How you answer that question depends on whether you understand the First Amendment--and maybe on whether you attend the University of California at San Diego, where blatant racism on one particular TV program has resulted in a funding freeze to a number of student media organizations on campus.

"Some students are drawing the incorrect conclusion that this is muzzling free speech," he said in an interview. "The right to free speech does not equate to a right to funding."

When Gupta is allocating funds collected by the state for state purposes, he's acting as an agent of the government. That means that the State of California, not Utsav Gupta, gets to decide when speech should or should not be funded.

Of course, the State of California's discretion is limited here, too, by its participation in the United States of America and the latter's Constitution.

Which brings us back to the First Amendment, as applied to the states by the Fourteenth. Does it offend the First Amendment for a government agent to cut off funding to student media because he doesn't like what they said? The Supreme Court thinks it does.

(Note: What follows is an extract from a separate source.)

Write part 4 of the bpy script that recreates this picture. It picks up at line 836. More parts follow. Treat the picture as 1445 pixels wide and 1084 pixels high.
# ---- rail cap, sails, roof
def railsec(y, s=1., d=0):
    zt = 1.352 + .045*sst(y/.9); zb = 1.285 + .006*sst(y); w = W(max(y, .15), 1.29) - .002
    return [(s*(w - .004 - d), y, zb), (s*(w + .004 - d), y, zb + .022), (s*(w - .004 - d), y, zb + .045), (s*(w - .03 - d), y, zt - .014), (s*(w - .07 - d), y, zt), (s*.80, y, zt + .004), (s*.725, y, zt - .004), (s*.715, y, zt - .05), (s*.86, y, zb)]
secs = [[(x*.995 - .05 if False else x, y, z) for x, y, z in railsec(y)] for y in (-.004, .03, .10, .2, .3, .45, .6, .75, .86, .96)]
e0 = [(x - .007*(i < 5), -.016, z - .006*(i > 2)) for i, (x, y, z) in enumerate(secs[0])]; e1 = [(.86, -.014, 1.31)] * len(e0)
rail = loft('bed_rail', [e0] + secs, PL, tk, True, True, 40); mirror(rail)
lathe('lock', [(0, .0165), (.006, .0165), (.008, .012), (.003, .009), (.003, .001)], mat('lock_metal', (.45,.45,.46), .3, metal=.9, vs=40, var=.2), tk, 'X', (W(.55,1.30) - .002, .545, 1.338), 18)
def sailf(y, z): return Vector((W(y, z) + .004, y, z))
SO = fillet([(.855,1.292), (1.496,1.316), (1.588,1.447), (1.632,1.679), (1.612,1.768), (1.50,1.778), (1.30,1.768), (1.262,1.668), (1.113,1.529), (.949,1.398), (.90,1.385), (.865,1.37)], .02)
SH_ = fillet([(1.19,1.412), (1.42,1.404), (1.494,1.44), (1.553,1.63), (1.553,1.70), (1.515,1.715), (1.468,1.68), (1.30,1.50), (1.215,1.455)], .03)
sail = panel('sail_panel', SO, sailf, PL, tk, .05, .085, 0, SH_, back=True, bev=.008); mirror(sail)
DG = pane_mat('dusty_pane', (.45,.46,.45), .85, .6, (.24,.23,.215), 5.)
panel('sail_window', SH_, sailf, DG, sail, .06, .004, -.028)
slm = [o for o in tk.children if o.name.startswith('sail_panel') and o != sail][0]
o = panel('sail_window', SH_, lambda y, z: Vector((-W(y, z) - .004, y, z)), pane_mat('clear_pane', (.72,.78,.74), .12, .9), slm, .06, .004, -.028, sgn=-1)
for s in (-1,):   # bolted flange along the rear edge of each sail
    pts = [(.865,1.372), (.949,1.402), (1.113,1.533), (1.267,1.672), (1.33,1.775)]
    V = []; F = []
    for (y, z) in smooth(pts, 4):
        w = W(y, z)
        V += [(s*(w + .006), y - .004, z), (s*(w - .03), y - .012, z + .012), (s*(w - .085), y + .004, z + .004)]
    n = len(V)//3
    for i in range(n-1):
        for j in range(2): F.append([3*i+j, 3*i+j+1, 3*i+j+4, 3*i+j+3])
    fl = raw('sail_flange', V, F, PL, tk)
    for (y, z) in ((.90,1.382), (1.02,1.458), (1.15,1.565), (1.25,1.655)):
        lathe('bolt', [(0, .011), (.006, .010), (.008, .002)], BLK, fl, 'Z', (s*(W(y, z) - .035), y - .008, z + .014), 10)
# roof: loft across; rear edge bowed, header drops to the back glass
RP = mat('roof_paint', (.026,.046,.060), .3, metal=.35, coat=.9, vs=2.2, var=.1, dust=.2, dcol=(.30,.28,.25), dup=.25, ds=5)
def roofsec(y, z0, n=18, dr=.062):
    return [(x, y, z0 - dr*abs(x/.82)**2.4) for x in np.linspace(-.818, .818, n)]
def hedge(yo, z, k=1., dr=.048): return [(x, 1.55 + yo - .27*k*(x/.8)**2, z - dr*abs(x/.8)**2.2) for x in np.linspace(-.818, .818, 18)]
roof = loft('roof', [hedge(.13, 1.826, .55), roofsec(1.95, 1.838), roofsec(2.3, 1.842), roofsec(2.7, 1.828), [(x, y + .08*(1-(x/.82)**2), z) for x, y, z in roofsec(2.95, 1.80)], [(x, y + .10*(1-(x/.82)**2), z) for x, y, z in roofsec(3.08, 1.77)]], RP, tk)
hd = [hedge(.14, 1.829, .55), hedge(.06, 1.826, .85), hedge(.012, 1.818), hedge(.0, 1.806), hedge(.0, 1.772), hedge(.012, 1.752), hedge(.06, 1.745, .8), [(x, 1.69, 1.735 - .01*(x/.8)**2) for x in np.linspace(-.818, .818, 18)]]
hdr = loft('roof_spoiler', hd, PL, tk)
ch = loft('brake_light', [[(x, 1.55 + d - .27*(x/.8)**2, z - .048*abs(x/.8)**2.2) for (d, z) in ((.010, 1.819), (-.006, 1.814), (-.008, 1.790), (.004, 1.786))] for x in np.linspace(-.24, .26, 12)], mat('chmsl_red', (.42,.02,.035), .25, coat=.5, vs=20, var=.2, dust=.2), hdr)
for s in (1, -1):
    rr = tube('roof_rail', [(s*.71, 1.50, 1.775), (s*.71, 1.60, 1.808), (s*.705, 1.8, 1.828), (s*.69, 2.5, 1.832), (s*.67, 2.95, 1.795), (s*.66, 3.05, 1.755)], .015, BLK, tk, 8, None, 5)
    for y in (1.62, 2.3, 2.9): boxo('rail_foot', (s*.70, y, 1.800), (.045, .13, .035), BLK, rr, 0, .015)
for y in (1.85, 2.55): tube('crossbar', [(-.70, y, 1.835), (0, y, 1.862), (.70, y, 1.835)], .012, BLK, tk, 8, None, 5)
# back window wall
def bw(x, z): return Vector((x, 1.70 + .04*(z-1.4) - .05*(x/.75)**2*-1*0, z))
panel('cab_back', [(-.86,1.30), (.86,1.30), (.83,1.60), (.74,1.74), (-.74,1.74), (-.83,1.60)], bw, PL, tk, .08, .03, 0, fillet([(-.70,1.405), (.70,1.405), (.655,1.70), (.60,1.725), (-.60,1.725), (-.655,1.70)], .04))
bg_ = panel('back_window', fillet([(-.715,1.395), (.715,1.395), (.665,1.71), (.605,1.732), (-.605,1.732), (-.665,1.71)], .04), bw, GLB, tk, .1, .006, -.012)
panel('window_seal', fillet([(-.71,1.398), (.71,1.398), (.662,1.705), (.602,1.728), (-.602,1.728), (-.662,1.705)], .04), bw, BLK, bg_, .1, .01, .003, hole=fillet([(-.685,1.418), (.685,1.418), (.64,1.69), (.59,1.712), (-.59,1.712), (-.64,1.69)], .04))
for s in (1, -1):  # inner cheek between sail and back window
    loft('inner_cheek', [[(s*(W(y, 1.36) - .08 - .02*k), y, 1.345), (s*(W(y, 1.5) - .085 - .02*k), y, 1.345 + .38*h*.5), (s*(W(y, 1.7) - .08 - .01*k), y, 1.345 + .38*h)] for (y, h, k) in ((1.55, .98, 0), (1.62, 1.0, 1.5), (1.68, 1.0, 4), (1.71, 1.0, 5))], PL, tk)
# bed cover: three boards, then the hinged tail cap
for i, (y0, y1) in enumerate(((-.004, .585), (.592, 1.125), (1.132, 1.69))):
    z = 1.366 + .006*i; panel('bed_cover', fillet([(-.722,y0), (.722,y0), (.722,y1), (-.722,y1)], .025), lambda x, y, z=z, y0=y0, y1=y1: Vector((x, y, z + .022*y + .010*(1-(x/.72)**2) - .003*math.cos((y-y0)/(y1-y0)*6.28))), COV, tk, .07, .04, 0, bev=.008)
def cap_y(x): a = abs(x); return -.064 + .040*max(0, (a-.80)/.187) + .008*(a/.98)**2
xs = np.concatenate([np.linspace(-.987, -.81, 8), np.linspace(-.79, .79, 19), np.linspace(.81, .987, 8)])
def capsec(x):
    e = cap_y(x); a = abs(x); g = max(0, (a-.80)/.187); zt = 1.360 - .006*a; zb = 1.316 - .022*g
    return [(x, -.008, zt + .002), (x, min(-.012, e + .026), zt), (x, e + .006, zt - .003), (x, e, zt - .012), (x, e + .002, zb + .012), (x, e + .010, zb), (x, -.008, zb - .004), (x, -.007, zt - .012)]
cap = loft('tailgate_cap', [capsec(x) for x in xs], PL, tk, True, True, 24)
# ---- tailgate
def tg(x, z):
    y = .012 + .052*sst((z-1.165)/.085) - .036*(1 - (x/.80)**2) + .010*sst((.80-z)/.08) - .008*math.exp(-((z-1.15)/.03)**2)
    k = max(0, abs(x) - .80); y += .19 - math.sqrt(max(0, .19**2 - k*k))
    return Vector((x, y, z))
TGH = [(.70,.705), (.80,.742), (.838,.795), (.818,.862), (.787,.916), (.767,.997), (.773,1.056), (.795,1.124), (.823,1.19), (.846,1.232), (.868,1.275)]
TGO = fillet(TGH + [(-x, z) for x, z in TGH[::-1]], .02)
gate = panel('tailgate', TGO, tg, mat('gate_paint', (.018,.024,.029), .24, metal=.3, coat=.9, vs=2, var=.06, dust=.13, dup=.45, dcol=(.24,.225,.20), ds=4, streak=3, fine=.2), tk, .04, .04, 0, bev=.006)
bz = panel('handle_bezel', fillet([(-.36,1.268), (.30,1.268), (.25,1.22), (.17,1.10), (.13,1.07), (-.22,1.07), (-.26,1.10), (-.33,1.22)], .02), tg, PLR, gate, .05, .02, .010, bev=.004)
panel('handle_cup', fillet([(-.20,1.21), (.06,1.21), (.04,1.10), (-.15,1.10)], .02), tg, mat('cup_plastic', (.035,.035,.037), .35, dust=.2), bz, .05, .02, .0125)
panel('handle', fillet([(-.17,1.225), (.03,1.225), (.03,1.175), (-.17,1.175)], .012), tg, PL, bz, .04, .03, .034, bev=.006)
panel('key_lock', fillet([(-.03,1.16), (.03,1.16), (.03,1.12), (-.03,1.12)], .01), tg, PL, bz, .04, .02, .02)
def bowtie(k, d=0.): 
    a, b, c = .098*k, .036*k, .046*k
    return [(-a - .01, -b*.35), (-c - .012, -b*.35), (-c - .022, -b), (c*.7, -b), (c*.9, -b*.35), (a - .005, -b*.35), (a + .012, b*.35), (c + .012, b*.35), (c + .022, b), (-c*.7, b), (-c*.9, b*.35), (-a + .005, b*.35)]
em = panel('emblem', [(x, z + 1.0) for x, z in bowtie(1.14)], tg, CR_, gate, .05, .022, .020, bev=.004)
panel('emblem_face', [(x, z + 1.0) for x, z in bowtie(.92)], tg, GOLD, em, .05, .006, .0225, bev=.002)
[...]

This has nothing to do with how offended the campus has been by these comments. The campus has the right to be offended. This is about one low-ranking government functionary who took his well-justified feelings of outrage and put them into motion in a way that offends the Constitution.

If Gupta believes the Constitution does not protect the right to outrage your government, I wonder--what exactly does he think the framers of our democracy were intending to accomplish? The right to say nice things to each other? The right to politely ask King George if he wouldn't mind not imprisoning quite so many people for seditious libel?

And what good has come of this freeze? It has created an echo chamber where student media wanting to refute the offensive viewpoints are limited in their ability to react. It has not made the words vanish or the sentiments softer. Now, when UCSD most needs to have its students talk to each other, the broadest methods for that discussion are hamstrung.

What do you think? But before you answer--would you feel the same way if, next year, a different Associated Students president decided that diversity was offensive and he was going to freeze student media funding until he could re-write the rules to suit the tastes of his social circle?